Salmonberries is a film that concentrates very much on its own
artistic merit. The sets and locations have been built and chosen
with love and an exquisite eye for detail. The cinematography,
particularly in the use of colour and deep focus, is breathtaking.
In Alaska, the camera sweeps across the ice slopes like a lover's
gentling hand. Add to this the almost mesmerising strains of the
film's theme song "Barefoot" sung by kd lang, and you
have enough beauty to lull you into a state of serenity.
Unfortunately, this state of serenity is never really interrupted
by the characters or the story. I now know quite a bit about the
hazards and pitfalls of life on the Alaskan glaciers, but I know
next to nothing about Roswitha and Kotzebue. They are both seekers,
and they join forces to seek together, but when the film ends
we have no sense that they even know what they were really looking
for, much less have any inkling of whether or not they found it.

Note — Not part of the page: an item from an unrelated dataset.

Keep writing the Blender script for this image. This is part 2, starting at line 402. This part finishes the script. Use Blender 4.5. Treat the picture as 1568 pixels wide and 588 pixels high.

I've heard some say they thought the film was funny, but it seemed
to me that anything remotely amusing was quickly swallowed by
the film's hollow starkness.
The script is bare to the point of being nonsensical. The two
main characters are as remote, cold and distant as the Alaskan
tundra on which the majority of the film is set. While this does
serve some metaphorical purpose, it keeps the film at such an
arms length from us that we must wrestle to engage with it, and
the film simply wasn't worth the effort. It's easy to be carried
away by the spectacle of the whole thing, but what was the point
of it all? And what the heck is a salmonberry anyway?